The NFP’s economic programme would be a major break with Macron’s business friendly agenda and tax-cutting zeal.

The euro fell 0.3 per cent against the dollar after projections suggested the left had won the most seats in parliament.

Marine Le Pen had expressed high hopes for the RN in the election © Yoan Valat/EPA-EFE/Shutterstock

France looks headed to a period of political uncertainty that will have repercussions both for France and the EU, given Paris’ outsized role in influencing the bloc’s policy, together with Germany.

In the French system, the president chooses the prime minister, who typically comes from the party with the biggest delegation in the National Assembly even if it does not have an outright majority. 

France’s prime minister Gabriel Attal, who took office in January and led the Ensemble campaign, said he would step down on Monday but continue as caretaker as long as needed.

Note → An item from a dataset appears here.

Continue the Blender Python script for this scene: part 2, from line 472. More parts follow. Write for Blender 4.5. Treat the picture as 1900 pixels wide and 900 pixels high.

Despite Mélenchon positioning himself to become prime minister, other factions in the NFP have strongly opposed the idea and are gunning for the post as well.

Macron and his allies have ruled out forming a government with either LFI or RN. Ensemble officials will instead reach out to moderates within the NFP, such as the Socialists and Greens, and to the conservative Les Republicains, to gauge interest in working together, said an Elysée official. However, forging this kind of deal might prove difficult given the parties’ differences.

A last resort would be to name a technocratic government led by an experienced but non-partisan figure, although this is not at all in the French political tradition. 

While the results are far better than expected for Macron, his authority will still emerge weakened from the election.

Macron in June took a gamble in calling for the snap vote after his centrist Ensemble alliance was trounced by Le Pen’s RN in European parliamentary elections.

The president defended the move, which stunned and angered many even in his own camp, as a necessary moment of “clarification”.

Bernard Sananes, head of the pollster Elabe, said the results represented a “victory” of the centrist and leftist parties forming a “front republicain”, saying turnout increased in important races against the far right.